Parce que si l’on ne comprend pas la signification, nous pourrions passer à côté de quelque chose d’important. Si nous nous trouvons face au chœur d’une cathédrale et que nous levions les yeux, nous pourrions nous offusquer du mystère.
Mais si nous nous laissons imprégner par la majesté des lieux, sans énoncer la moindre signification dont les mots réduiraient à néant l’expérience, nous pourrions être submergé par une spiritualité qui ouvrirait notre âme à une autre dimension.
C’est l’expérience de la vie, insiste Campbell. Dans la branche japonaise Zen du bouddhisme mahāyāna, on nous conte le Sermon de la fleur.
Le Bouddha se trouvait près d’un lac sur le Mont du Vautour (Mont Grdhakuta). Il se préparait à prononcer un sermon devant ses disciples assemblés. Le Bouddha aperçut alors une fleur de lotus d’or qui était parvenue à éclore de l’eau boueuse. Il cueillit la fleur.
Il l’éleva bien haut pour que chacun puisse la voir. Et longtemps il se tint ainsi sans prononcer un mot. L’assemblée restait silencieuse aux visages vides d’expression. Seul un homme Mahakashyapa lui donna un signe. Il lui sourit. Il avait compris le Bouddha.
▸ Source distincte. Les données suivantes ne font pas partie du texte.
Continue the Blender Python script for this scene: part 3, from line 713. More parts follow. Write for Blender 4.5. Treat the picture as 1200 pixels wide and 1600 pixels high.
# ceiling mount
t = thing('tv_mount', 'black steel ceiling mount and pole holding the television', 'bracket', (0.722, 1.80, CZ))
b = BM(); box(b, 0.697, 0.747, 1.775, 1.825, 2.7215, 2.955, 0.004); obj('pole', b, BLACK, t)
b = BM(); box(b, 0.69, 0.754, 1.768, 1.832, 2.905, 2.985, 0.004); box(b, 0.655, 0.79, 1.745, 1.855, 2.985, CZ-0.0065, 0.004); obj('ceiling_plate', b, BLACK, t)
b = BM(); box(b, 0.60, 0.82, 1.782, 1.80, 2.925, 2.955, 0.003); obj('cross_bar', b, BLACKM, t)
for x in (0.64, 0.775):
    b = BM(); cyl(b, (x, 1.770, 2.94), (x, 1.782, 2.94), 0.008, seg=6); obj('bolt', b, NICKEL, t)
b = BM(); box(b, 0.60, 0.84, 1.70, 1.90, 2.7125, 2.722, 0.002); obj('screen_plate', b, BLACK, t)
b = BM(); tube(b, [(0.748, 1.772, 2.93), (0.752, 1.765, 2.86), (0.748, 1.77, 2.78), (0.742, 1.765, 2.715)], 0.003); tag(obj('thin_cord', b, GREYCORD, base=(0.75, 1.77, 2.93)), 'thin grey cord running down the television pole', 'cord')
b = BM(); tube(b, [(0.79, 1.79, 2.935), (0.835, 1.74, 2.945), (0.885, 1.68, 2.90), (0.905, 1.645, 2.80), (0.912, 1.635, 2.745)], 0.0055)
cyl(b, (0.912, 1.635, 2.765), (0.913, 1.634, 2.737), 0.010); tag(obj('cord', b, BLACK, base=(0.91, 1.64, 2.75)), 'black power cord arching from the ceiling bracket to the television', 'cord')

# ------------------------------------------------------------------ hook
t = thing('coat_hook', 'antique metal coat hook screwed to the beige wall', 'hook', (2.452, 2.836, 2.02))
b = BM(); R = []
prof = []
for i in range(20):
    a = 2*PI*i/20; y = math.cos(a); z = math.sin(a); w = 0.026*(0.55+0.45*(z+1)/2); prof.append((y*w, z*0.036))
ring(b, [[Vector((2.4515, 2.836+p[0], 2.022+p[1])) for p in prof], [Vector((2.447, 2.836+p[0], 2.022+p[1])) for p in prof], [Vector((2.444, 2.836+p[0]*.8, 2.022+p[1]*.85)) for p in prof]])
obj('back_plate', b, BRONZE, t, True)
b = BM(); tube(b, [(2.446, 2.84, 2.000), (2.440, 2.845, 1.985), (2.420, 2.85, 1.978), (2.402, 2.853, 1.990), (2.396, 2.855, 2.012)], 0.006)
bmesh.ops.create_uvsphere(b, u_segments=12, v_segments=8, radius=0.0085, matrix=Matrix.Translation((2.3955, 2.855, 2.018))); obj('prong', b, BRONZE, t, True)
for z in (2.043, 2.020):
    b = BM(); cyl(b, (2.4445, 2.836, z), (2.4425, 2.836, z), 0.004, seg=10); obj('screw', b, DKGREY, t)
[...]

L’expérience de la vie. C’est en soi que l’on trouve ses réponses. Nous sommes tellement engagés à faire les choses que nous en oublions cette dimension de se sentir vivant, de trouver en nous notre raison de vivre.
Nous pensons à Dieu. On lui donne un nom et nous en faisons une idée. Mais Dieu ne se pense pas. Car Dieu transcende toutes pensées. Le mystère ultime de l’être est au-delà de toutes pensées. Dieu est un concept qui ne s’énonce pas. Notre esprit ne peut se saisir de Dieu car la pensée de Dieu se réfère à ce qui ne peut être pensé.
Cependant, les mythes contiennent des métaphores. Ces métaphores nous permettent d’appréhender ce qui nous est totalement transcendant et imprononçable. Ce qui ne peut être connu et ce qui ne peut être nommé.
Pour Joseph Campbell, le langage est bien misérable pour exprimer ce qui nous est transcendant. Et l’ultime mot pour désigner cette transcendance est Dieu.